Coach Myles: My first introduction to it was my high school track and field coach. I was a sprinter in track and field and he was a competitive powerlifter. I would talk to him about how to get faster and he told me you need to lift weights as well as do the track workouts. I told him, I don’t really know anything about lifting weights. He invited me to train with him in the mornings before school. I would go in and train with him and he taught me how to lift weights. The first goal was getting faster for track and field. I fell in love with the idea that you could work really hard with these movements and continually progress and get yourself stronger. That kind of sucked me in having that measurable progress for yourself.

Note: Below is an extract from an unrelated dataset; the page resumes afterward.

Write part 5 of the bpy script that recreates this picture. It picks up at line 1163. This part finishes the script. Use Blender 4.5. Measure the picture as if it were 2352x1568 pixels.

Q: What excited you about this opportunity to start a new program from scratch here at Concordia?

Coach Myles: It’s a unique opportunity to be able to start something completely from scratch. I can put my own stamp on this thing and have things how I want to do it and create a program that I think is best. I’m quite honored for the university to have that trust in me to create a new program here at Concordia. I hope it will be very successful and lead to many kids setting personal records, winning national championships and maybe making it on international teams. That would be great.

Q: You’re already deep into recruiting and working on putting a team together for next year. What’s the response been like when you’ve interacted with recruits? Where do you see the pool of your potential recruits coming from?

Coach Myles: So far I’ve had quite a few from Nebraska and the response has been really good. I had a kid visit (Wednesday) from Nebraska and he said he loved it here. He really liked the atmosphere here with his first visit, how nice the professors were, how professional everything was and how nice the kids are on campus. That’s been the response I’ve gotten from others as well. I’ve had kids from Oklahoma, Kansas, Wisconsin, South Dakota and Florida that I’ve reach out to about the program. It’s probably mostly concentrated in the Midwest but also outside the Midwest – Texas too.

Q: I’m sure there are a lot of people who have never seen a powerlifting competition in progress. How can you explain what it looks like when you’re at one?

Coach Myles: There are three lifts in powerlifting. The first lift is the squat and you get three attempts on the squat. The goal is to ascend and have a bigger weight with each attempt. The highest weight you make gets recorded as your score. Then you move on to bench press where it’s the same thing. You get three attempts trying to get the heaviest weight possible. Then the last event is the dead lift with three attempts at that as well. The cumulative score of those three lifts is added together. That’s how you compete against others – whoever gets the biggest total within their weight category wins. There are lots of weight categories. Some of them for women are under 100 pounds and a whole bunch of classes all the way up to exceeding 220 pounds. The men’s goes from 115 pounds all the way up to 340 pounds. There’s quite a range of size of athletes that can compete in powerlifting for both genders. When you go to a competition, they’ll set up the stations in middle of like a basketball court. The audience will be able to sit there and watch people do their lifts. They rotate through in a round-robin setup. Athlete A goes and does their first attempt on the squat, then Athlete B does their first attempt and then Athlete C, and then they rotate back around to the second attempt with A, B and C.

Q: For some of the competitions you’ve been to with good crowds, what is the atmosphere like? Have you seen it where people really go nuts when somebody completes a big lift?

Coach Myles: There’s lots of cheering. The unique thing about the sport is that even if someone is from a rival team, the people are very supportive and encouraging for the people to make their lift. It’s different from other sports where that wasn’t present. Everyone is rooting for that person to make that lift and lift this big weight. If someone is attempting a big lift, you’ll see the crowd cheering for them and telling them they go this and it’s a light weight.

Q: In terms of recruiting, what are you looking for in a student-athlete?

Coach Myles: I’m looking for a kid that obviously has talent and wants to pursue powerlifting at the collegiate level. I want them to be a good fit at Concordia, have a major that we offer and be able to see themselves being successful here. So I’m looking for kids who find Concordia to be a good fit and are looking to keep their powerlifting career going at the college level and are serious about that.

Q: What is your vision for what this will look like in terms of a competitive level and how big the program can get as far as quantity of athletes?

Coach Myles: I would like the program to get large on both the men’s and women's side and get it to the point where we’re competitive nationally, known nationally as a place where great powerlifters are produced and we regularly are in the running for titles at the national and regional level.

Q: Anything else you think is worth adding?

Coach Myles: I’m excited to have this program grow and honored to be part of Concordia and to create a great program here.